Honduran, Nepali immigrants sue to block Trump administration, keep temporary protected status

Honduran, Nepali immigrants sue to block Trump administration, keep temporary protected status

Originally Published in The Washington Post.

By Antonio Olivo

February 11, 2019

Immigrant advocates filed a federal lawsuit Monday seeking to block the Trump administration from ending temporary protected status for people who have come to the United States to escape danger in Nepal and Honduras, using the same arguments that led a federal judge to delay the end of similar protections for immigrants from El Salvador, Nicaragua, Haiti and Sudan.

In a class-action lawsuit filed in U.S. District Court in Northern California, lawyers for roughly 100,000 Nepali and Honduran immigrants with temporary protected status argued that plans to end the protections were motivated by racial animus, citing a comment President Trump made last year that referred to Haiti and African nations as “shithole countries.” Those who have the protection are allowed to live and work in the United States but must seek to renew their status every 18 months.

As with another lawsuit filed in the same court last March, the complaint contends that the Trump administration has moved to end the temporary protections in an effort to purge certain immigrant groups from the country, ignoring the dangerous conditions in their homelands that are forcing thousands to flee.

“The Trump administration came into power with a plan to end TPS,” said Ahilan T. Arulanantham, who is senior counsel for the American Civil Liberties Union in Southern California, which is among several groups that filed the lawsuit. “They wanted to end TPS as part of their broader immigration agenda.”

Arulanantham cited administration emails that are included in the complaint that lawyers argue show a bias toward canceling the protections. One such email about Honduras and Nicaragua — which then-acting Department of Homeland Security chief Elaine C. Duke wrote in 2017 — said the decisions to end the benefits in those countries “will send a clear signal that TPS in general is coming to a close.”

A DHS spokesman declined to comment Monday.

The lawsuit came as the federal government was heading toward another possible shutdown this week, with the Trump administration still seeking billions of dollars from Congress for a physical barrier at the U.S. border with Mexico.

Republican and Democratic lawmakers reached a tentative agreement late Monday in negotiations over the nation’s border policy that would avoid another shutdown.
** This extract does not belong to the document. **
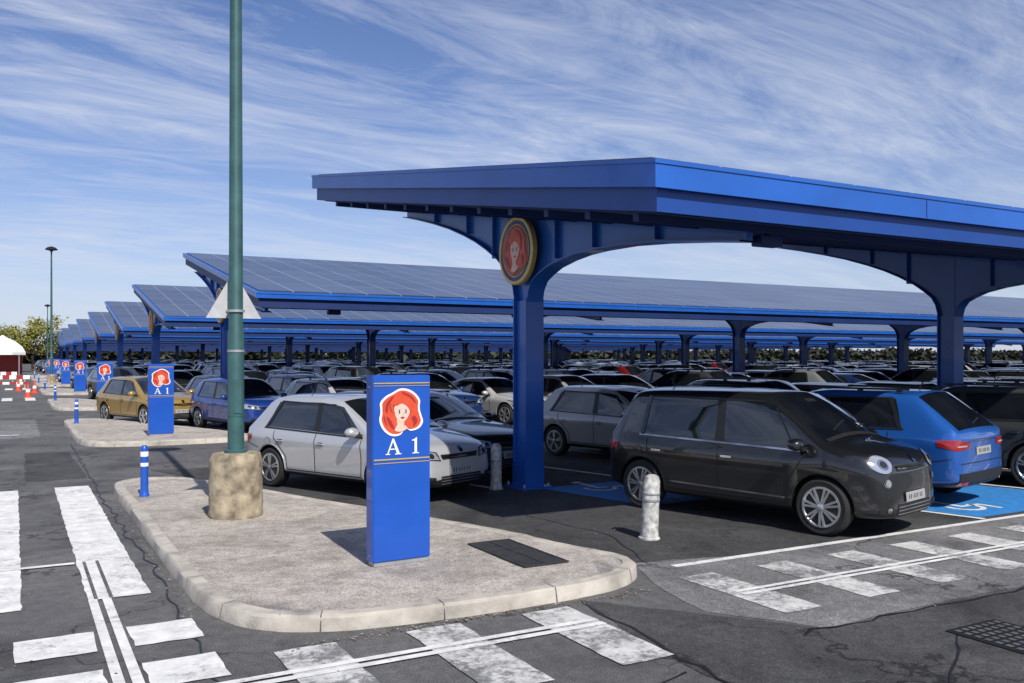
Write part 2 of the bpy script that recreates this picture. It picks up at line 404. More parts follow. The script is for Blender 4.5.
# ------------------------------------------------------------------ solar carports
XS = 5.3; XL = 112; YC = 12.3
def make_carport(zlow, zhigh, T1, T2, gut):
    SL = (zhigh-zlow)/11.2
    def ztop(u): return zlow+(u+5.6)*SL
    def zsof(u): return ztop(u)-T2
    bm = bmesh.new()
    def slab(x0, x1, u0, u1, t0, t1, mat):
        vs = []
        for x in (x0, x1):
            for u in (u0, u1):
                for t in (t0, t1): vs.append(bm.verts.new((x, u, ztop(u)-t)))
        idx = [(0, 1, 3, 2), (4, 6, 7, 5), (0, 4, 5, 1), (2, 3, 7, 6), (0, 2, 6, 4), (1, 5, 7, 3)]
        for q in idx:
            f = bm.faces.new([vs[i] for i in q]); f.material_index = mat
    x0, x1 = 0, XL-XS
    slab(x0, x1, -5.6, 5.6, .0, .04, 0)
    slab(x0+.012, x1-.012, -5.588, 5.588, .042, T1, 0)
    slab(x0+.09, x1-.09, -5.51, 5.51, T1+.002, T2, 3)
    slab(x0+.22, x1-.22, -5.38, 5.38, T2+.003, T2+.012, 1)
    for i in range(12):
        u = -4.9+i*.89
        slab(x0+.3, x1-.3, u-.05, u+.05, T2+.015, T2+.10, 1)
    for x in range(4, int(x1), 4):
        u = -5.6
        vs = [bm.verts.new(p) for p in ((x-.006, u+.009, ztop(u)-.05), (x+.006, u+.009, ztop(u)-.05), (x+.006, u+.009, ztop(u)-T1+.01), (x-.006, u+.009, ztop(u)-T1+.01))]
        f = bm.faces.new(vs); f.material_index = 1
    slab(x0+.12, x1-.12, -5.4, 5.5, -.03, -.006, 2)
    r = finish(bm, 'roof', [M_BLUE, M_BLUE_D, M_SOLAR, gut]); rme = r.data; bpy.data.objects.remove(r)
    bm = bmesh.new()
    prof = [(.2, 1.42), (.26, 1.2), (.36, 1.05), (.55, .93), (.8, .80), (1.2, .66), (1.6, .55), (2.05, .46), (2.7, .36), (3.4, .29), (4.2, .235), (4.95, .20)]
    def top(u): return zsof(u)-.035
    lower = [(-u, zsof(-u)-d+.02) for u, d in reversed(prof)]+[(u, zsof(u)-d+.02) for u, d in prof]
    L = len(lower)
    upper = [(u, top(u)) for u, _ in lower]
    A = [bm.verts.new((-.05, u, z)) for u, z in lower]; B = [bm.verts.new((-.05, u, z)) for u, z in upper]
    C = [bm.verts.new((.05, u, z)) for u, z in lower]; D = [bm.verts.new((.05, u, z)) for u, z in upper]
    for i in range(L-1):
        bm.faces.new((A[i], A[i+1], B[i+1], B[i])); bm.faces.new((C[i], D[i], D[i+1], C[i+1]))
        bm.faces.new((A[i], C[i], C[i+1], A[i+1])); bm.faces.new((B[i], B[i+1], D[i+1], D[i]))
    bm.faces.new((A[0], B[0], D[0], C[0])); bm.faces.new((A[-1], C[-1], D[-1], B[-1]))
    hw = .15
    A = [bm.verts.new((-hw, u, z-.018)) for u, z in lower]; B = [bm.verts.new((hw, u, z-.018)) for u, z in lower]
    C = [bm.verts.new((-hw, u, z+.0)) for u, z in lower]; D = [bm.verts.new((hw, u, z+.0)) for u, z in lower]
    for i in range(L-1):
        if lower[i][0] < 0 < lower[i+1][0]: continue
        bm.faces.new((A[i], A[i+1], B[i+1], B[i])); bm.faces.new((C[i], D[i], D[i+1], C[i+1]))
        bm.faces.new((A[i], C[i], C[i+1], A[i+1])); bm.faces.new((B[i], B[i+1], D[i+1], D[i]))
    # web stiffeners
    for u in (-3.4, -2.0, -1.0, 1.0, 2.0, 3.4):
        zl = min(lower, key=lambda q: abs(q[0]-u))[1]
        zt_ = top(u); box(bm, (0, u, (zl+zt_)/2+.01), (.26, .014, zt_-zl-.03), 0)
    zt = zsof(0)-1.40
    box(bm, (0, 0, zt/2+.02), (.22, .36, zt-.02), 0, bev=.012)
    box(bm, (0, 0, zt/2+.5), (.12, .30, zt+1.6), 0)
    for sy in (-1, 1): box(bm, (0, sy*.195, zt/2+.03), (.33, .024, zt-.0), 0)
    box(bm, (0, 0, .2), (.36, .44, .4), 0, bev=.02)
    box(bm, (0, 0, .02), (.55, .62, .04), 0)
    for sx in (-1, 1):
        for sy in (-1, 1): lathe(bm, [(.022, .04), (.022, .085)], 8, 1, c=(sx*.22, sy*.26, 0))
    c0 = finish(bm, 'column', [M_BLUE, M_STEEL], smooth=35); cme = c0.data; bpy.data.objects.remove(c0)
    return rme, cme, zsof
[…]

In hopes of forcing into the discussion a permanent solution for the approximately 400,000 TPS holders in the United States, immigrant advocates plan to rally all day Tuesday outside the White House and on Capitol Hill.

The lawsuit filed Monday aims to shield 15,000 Nepalis, whose protections are set to expire in June, and 85,000 Hondurans, whose protections are set to expire in January.

The two groups aren’t part of a separate lawsuit filed on behalf of TPS holders from El Salvador, Nicaragua, Haiti and Sudan because the Trump administration announced its plans to end protections for Hondurans and Nepalis after that action was underway, attorneys said. In the earlier case, a federal judge agreed in the fall to temporarily stop the Trump administration from ending the benefits.

Administration officials argue that the program created in 1990 was never meant to be continually extended and that decisions about such benefits should be more directly linked to the disasters or armed conflicts that led to their initial approval.

Andrew R. Arthur, a senior fellow at the Center for Immigration Studies, said the racial-animus argument, if successful, could create an impossible situation for the U.S. government as it evaluates whether to initiate or continue protected status for those who have fled specific countries: “The Department of Homeland Security would be unable to end any designation for any country outside of Europe.”

Plaintiffs in the lawsuit say they’re afraid to return to their homelands.

“I don’t want my children to go to Honduras,” said Donaldo Posadas Caceras, 44, a TPS holder in Baltimore, referring to ongoing violence that has spurred migrant caravans to travel toward the U.S. border through Mexico. “The situation there is dangerous.”